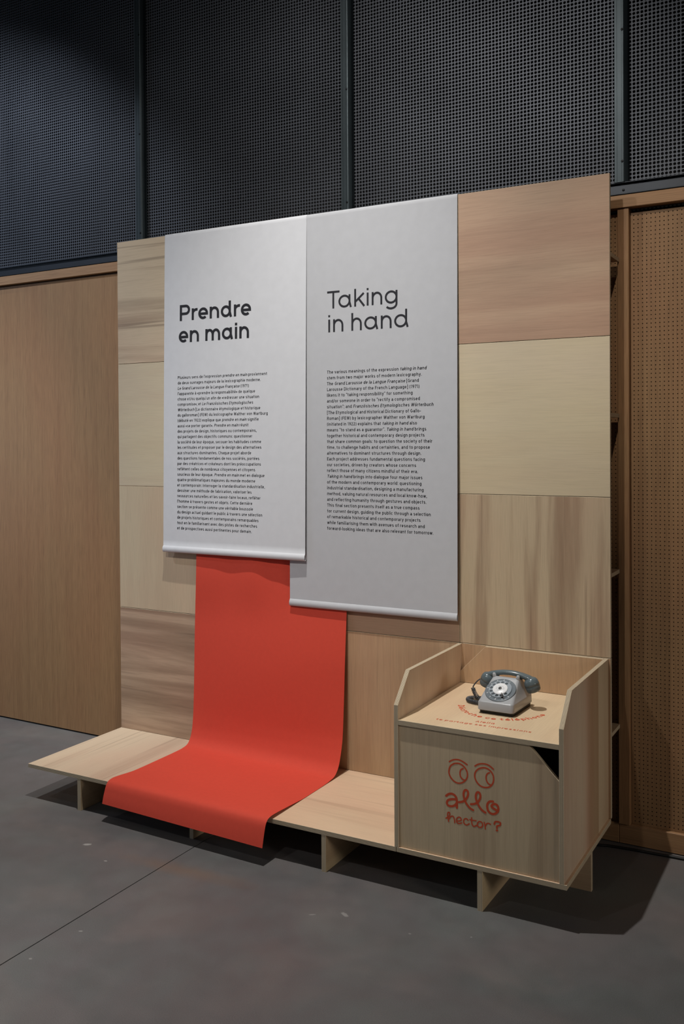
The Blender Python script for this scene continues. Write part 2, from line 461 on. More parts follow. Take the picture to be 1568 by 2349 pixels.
def glyph(ch, w):
    """skeletons in x-height units; returns (strokes, advance). w = stroke weight in the same units"""
    h = w/2; A = 1.37
    if ch in 'nhm':
        W_ = (0.94 if w > 0.19 else 0.89) if ch != 'm' else 0.86
        S = [[(h, 0), (h, 1.0 if ch != 'h' else A)]]
        x = 0
        for _ in range(2 if ch == 'm' else 1):
            rx = W_/2-h; cy = 1-h-0.40
            S.append([(x+h+0.0, cy-0.06)] + arc(x+W_/2, cy, rx, 0.40, 170, 0) + [(x+W_-h, 0)])
            x += W_-w
        return S, x+w
    if ch == 'r':
        return [[(h, 0), (h, 1)], [(h, 0.5)] + arc(0.52, 0.55, 0.52-h, 0.45-h, 172, 92) + [(0.60, 1-h)]], 0.60
    if ch in 'eé':
        W_ = 0.98
        S = [[(h, 0.47), (W_-h*1.2, 0.47)], [(W_-h, 0.47-h)]+arc(W_/2, 0.5, W_/2-h, 0.5-h, 0, 312, 26)]
        if ch == 'é': S.append([(0.42, 1.14), (0.68, 1.36)])
        return S, W_
    if ch in 'adg':
        W_ = 0.99 if w > 0.19 else 1.05
        S = [arc(W_/2, 0.5, W_/2-h, 0.5-h, 0, 360, 28)]
        top = A if ch == 'd' else 1.0
        if ch == 'g':
            S.append([(W_-h, 1), (W_-h, 0.02)] + arc(W_/2, -0.02, W_/2-h, 0.42-h, 0, -145, 14))
            return S, W_
        S.append([(W_-h, top), (W_-h, 0.42), (W_+0.12-h, 0)])
        return S, W_+0.12
    if ch == 'o': return [arc(0.49, 0.5, 0.49-h, 0.5-h, 0, 360, 28)], 0.98
    if ch == 'c': return [arc(0.49, 0.5, 0.49-h, 0.5-h, 42, 318, 22)], 0.86
    if ch == 'p': return [[(h, 1), (h, -0.38)], arc(0.5, 0.5, 0.5-h, 0.5-h, 0, 360, 26)], 0.98
    if ch == 'P':
        return [[(h, 0), (h, A)], [(0, A-h), (0.62, A-h)] + arc(0.62, (A-h+0.60)/2, 0.44-h, (A-h-0.60)/2, 90, -90, 12) + [(0.0, 0.60)]], 1.06
    if ch == 'D':
        return [[(h, 0), (h, A)], [(0, A-h), (0.45, A-h)] + arc(0.45, A/2, 0.62-h, A/2-h, 90, -90, 16) + [(0, h)]], 1.07
    if ch == 'A': return [[(h, 0), (0.56, A), (1.12-h, 0)], [(0.2, 0.45), (0.92, 0.45)]], 1.12
    if ch == 'T': return [[(0, A-h), (1.10, A-h)], [(0.55, A-h), (0.55, 0)]], 1.02
    if ch == 'i': return [[(h, 0), (h, 1)], [(h, A-h*1.3+h), (h, A-h*1.3-h)]], w
    if ch == 'l': return [[(h, 0), (h, A)]], w
    if ch == 't': return [[(0.28, 1.30), (0.28, 0.3)] + arc(0.52, 0.3, 0.24, 0.3-h, 180, 290, 8), [(0, 1-h), (0.60, 1-h)]], 0.64
    if ch == 'k': return [[(h, 0), (h, A)], [(h, 0.36), (0.82, 1.0)], [(0.36, 0.62), (0.86, 0)]], 0.86
    if ch == 's':
        return [arc(0.42, 0.75, 0.40-h, 0.25-h*0.5, 30, 270, 12) + arc(0.42, 0.25+h*0.0, 0.42-h, 0.25-h*0.5, 90, -150, 12)], 0.84
    return [], 0.48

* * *

SET TASK: Set down the complete material exactly, but do not include the images.

TASK RESPONSE:
The Blender Python script for this scene continues. Write part 2, from line 461 on. More parts follow. Take the picture to be 1568 by 2349 pixels.
def glyph(ch, w):
    """skeletons in x-height units; returns (strokes, advance). w = stroke weight in the same units"""
    h = w/2; A = 1.37
    if ch in 'nhm':
        W_ = (0.94 if w > 0.19 else 0.89) if ch != 'm' else 0.86
        S = [[(h, 0), (h, 1.0 if ch != 'h' else A)]]
        x = 0
        for _ in range(2 if ch == 'm' else 1):
            rx = W_/2-h; cy = 1-h-0.40
            S.append([(x+h+0.0, cy-0.06)] + arc(x+W_/2, cy, rx, 0.40, 170, 0) + [(x+W_-h, 0)])
            x += W_-w
        return S, x+w
    if ch == 'r':
        return [[(h, 0), (h, 1)], [(h, 0.5)] + arc(0.52, 0.55, 0.52-h, 0.45-h, 172, 92) + [(0.60, 1-h)]], 0.60
    if ch in 'eé':
        W_ = 0.98
        S = [[(h, 0.47), (W_-h*1.2, 0.47)], [(W_-h, 0.47-h)]+arc(W_/2, 0.5, W_/2-h, 0.5-h, 0, 312, 26)]
        if ch == 'é': S.append([(0.42, 1.14), (0.68, 1.36)])
        return S, W_
    if ch in 'adg':
        W_ = 0.99 if w > 0.19 else 1.05
        S = [arc(W_/2, 0.5, W_/2-h, 0.5-h, 0, 360, 28)]
        top = A if ch == 'd' else 1.0
        if ch == 'g':
            S.append([(W_-h, 1), (W_-h, 0.02)] + arc(W_/2, -0.02, W_/2-h, 0.42-h, 0, -145, 14))
            return S, W_
        S.append([(W_-h, top), (W_-h, 0.42), (W_+0.12-h, 0)])
        return S, W_+0.12
    if ch == 'o': return [arc(0.49, 0.5, 0.49-h, 0.5-h, 0, 360, 28)], 0.98
    if ch == 'c': return [arc(0.49, 0.5, 0.49-h, 0.5-h, 42, 318, 22)], 0.86
    if ch == 'p': return [[(h, 1), (h, -0.38)], arc(0.5, 0.5, 0.5-h, 0.5-h, 0, 360, 26)], 0.98
    if ch == 'P':
        return [[(h, 0), (h, A)], [(0, A-h), (0.62, A-h)] + arc(0.62, (A-h+0.60)/2, 0.44-h, (A-h-0.60)/2, 90, -90, 12) + [(0.0, 0.60)]], 1.06
    if ch == 'D':
        return [[(h, 0), (h, A)], [(0, A-h), (0.45, A-h)] + arc(0.45, A/2, 0.62-h, A/2-h, 90, -90, 16) + [(0, h)]], 1.07
    if ch == 'A': return [[(h, 0), (0.56, A), (1.12-h, 0)], [(0.2, 0.45), (0.92, 0.45)]], 1.12
    if ch == 'T': return [[(0, A-h), (1.10, A-h)], [(0.55, A-h), (0.55, 0)]], 1.02
    if ch == 'i': return [[(h, 0), (h, 1)], [(h, A-h*1.3+h), (h, A-h*1.3-h)]], w
    if ch == 'l': return [[(h, 0), (h, A)]], w
    if ch == 't': return [[(0.28, 1.30), (0.28, 0.3)] + arc(0.52, 0.3, 0.24, 0.3-h, 180, 290, 8), [(0, 1-h), (0.60, 1-h)]], 0.64
    if ch == 'k': return [[(h, 0), (h, A)], [(h, 0.36), (0.82, 1.0)], [(0.36, 0.62), (0.86, 0)]], 0.86
    if ch == 's':
        return [arc(0.42, 0.75, 0.40-h, 0.25-h*0.5, 30, 270, 12) + arc(0.42, 0.25+h*0.0, 0.42-h, 0.25-h*0.5, 90, -150, 12)], 0.84
    return [], 0.48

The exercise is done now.